Despite the easy fit of the player in the glove box, the 8-track tapes themselves were six inches long. Inserted into the unit, approximately two inches remained outside the entry slot to enable the cartridge to be grabbed and removed. This meant that when Mister B wanted to activate the unit, the glove box needed to remain open, as the tape extended beyond the compartment. It also meant the tape would be out of reach while driving. It was portable music on demand all right — as long as you inserted a tape before getting underway.

Nonetheless, the floodgates now open, Mister B began buying 8-tracks, and added more titles to his annual family Christmas list. His girlfriend at the time had an interest in Elton John (Rocket Man), Cat Stevens (Peace Train) and Chicago (Does Anybody Really Know What Time It Is?), so naturally those purchases had to be made.
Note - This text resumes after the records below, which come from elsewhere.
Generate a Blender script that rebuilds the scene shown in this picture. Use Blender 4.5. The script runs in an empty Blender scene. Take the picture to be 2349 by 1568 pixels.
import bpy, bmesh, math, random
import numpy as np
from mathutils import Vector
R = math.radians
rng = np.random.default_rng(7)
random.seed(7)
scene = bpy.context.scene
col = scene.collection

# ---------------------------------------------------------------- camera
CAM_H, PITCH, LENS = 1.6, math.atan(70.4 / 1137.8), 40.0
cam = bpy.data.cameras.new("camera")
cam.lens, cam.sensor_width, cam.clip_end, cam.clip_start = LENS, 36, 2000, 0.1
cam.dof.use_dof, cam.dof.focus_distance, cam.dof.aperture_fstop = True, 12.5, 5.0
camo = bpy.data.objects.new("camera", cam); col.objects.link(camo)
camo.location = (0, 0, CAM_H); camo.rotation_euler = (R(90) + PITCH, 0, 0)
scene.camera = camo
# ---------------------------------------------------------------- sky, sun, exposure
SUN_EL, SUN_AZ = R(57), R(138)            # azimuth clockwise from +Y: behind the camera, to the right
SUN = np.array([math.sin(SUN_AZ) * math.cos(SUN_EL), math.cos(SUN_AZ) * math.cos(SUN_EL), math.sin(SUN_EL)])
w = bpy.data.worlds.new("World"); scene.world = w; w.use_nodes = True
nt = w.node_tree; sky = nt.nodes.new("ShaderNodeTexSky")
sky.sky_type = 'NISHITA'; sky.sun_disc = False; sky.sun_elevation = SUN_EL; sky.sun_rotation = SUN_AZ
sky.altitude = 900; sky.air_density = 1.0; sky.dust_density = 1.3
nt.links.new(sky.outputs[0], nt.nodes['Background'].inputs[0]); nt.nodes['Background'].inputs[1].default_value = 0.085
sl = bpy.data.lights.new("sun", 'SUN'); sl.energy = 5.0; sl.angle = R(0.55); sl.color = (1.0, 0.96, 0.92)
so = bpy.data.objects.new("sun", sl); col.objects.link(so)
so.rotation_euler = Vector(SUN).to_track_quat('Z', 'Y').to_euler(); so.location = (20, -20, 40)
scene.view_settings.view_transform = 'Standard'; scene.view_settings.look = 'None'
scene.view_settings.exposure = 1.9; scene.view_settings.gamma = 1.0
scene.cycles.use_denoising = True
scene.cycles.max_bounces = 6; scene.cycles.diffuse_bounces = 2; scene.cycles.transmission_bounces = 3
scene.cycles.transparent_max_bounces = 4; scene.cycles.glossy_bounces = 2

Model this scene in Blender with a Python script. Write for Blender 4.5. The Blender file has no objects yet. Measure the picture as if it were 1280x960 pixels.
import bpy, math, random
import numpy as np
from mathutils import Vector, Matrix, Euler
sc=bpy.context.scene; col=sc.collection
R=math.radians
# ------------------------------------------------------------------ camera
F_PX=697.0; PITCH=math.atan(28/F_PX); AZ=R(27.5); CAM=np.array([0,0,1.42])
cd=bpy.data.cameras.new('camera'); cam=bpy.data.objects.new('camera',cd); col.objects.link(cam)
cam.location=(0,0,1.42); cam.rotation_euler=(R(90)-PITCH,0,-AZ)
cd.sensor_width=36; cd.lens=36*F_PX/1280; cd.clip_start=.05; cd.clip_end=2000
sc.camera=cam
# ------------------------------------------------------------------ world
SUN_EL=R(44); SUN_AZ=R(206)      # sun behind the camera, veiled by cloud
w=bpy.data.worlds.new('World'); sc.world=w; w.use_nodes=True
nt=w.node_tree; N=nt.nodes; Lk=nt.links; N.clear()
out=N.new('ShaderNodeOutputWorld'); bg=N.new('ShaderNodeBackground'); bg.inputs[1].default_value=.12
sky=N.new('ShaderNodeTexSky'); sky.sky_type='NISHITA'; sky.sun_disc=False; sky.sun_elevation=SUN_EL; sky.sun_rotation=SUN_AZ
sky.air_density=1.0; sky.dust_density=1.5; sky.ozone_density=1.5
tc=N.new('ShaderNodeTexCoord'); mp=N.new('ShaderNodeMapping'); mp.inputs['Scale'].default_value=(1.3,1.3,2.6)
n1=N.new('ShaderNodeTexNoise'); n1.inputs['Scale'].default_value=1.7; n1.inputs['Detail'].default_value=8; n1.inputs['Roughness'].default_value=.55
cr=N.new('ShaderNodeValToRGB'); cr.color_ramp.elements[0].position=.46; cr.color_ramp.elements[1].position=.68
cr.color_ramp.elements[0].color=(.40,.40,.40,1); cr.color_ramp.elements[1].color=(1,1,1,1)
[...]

Sitting in the passenger seat, she could control the volume and, since there was no rewind, click through the tracks to her heart’s content. Yet there was more. Mister B took this new in-the-car portability as the chance to discover new music he might not be able to play on the home “Victrola,” as Mister B’s mother called the family phonograph. This experimentation resulted in Jethro Tull (Aqualung; Thick As A Brick), The Doors (Best of the Doors), Santana (Abraxas), Crosby, Stills, Nash & Young (Deja Vu; 4-Way Street) and even Iron Butterfly (In-A-Gadda-Da-Vida) joining the collection. As a free-thinking, red-blooded American male, classical music on 8-track sat side by side with the rock ‘n roll in the Mister Boomer 8-track library (Best of Beethoven; Best of Tchaichovsky; Mozart Symphony in G Minor; Bach’s Brandenburg Concertos).

It may have been clunky, annoying and inconvenient, but it was your music when you wanted it. In the early 80s, Mister Boomer was heading out to seek his fame and fortune away from Middle America. The entire 8-track collection, numbering in the vicinity of 80 tapes, were quickly sold, along with their storage cases, at a garage sale. Never climbing on the cassette bandwagon, Mister B’s personal portable music would have to wait until the introduction of the iPod before he forayed back into the realm.

Well, boomers, what is your happy 8-track memory?